Short problem: Stop after the line with "COL = scene.collection": repeat exactly every line before it, beginning with the first, and that line itself.

Source excerpt:

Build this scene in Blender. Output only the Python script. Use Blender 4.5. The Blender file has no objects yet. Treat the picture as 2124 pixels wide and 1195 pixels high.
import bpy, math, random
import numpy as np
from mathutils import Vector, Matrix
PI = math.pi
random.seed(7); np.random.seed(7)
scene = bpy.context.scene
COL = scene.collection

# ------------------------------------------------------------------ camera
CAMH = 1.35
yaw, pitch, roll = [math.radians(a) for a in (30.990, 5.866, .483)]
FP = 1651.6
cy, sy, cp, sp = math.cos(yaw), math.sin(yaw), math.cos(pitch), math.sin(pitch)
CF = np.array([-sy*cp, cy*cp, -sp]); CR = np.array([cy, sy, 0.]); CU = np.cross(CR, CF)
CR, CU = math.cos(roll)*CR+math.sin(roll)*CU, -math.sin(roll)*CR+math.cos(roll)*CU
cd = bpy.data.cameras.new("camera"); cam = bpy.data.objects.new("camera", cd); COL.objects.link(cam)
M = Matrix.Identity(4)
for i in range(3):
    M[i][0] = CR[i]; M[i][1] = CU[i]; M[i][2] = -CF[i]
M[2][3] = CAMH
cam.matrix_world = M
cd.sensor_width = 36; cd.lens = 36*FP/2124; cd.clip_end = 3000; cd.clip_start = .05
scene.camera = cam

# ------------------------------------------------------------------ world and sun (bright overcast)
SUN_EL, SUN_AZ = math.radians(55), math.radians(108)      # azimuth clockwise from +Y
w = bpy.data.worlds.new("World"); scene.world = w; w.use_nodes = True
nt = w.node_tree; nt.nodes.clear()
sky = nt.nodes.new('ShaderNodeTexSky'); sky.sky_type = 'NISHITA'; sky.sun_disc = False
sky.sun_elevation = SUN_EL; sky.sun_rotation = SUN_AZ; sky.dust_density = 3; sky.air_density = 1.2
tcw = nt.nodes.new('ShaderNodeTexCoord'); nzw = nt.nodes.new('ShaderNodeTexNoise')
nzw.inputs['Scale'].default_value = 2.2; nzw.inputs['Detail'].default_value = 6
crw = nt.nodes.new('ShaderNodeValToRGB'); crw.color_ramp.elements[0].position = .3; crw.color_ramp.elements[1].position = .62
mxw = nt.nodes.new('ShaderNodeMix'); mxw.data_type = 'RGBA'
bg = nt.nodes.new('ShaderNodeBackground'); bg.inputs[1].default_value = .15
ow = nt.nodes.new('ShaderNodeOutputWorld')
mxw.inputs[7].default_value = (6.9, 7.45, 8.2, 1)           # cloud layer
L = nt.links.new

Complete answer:
Build this scene in Blender. Output only the Python script. Use Blender 4.5. The Blender file has no objects yet. Treat the picture as 2124 pixels wide and 1195 pixels high.
import bpy, math, random
import numpy as np
from mathutils import Vector, Matrix
PI = math.pi
random.seed(7); np.random.seed(7)
scene = bpy.context.scene
COL = scene.collection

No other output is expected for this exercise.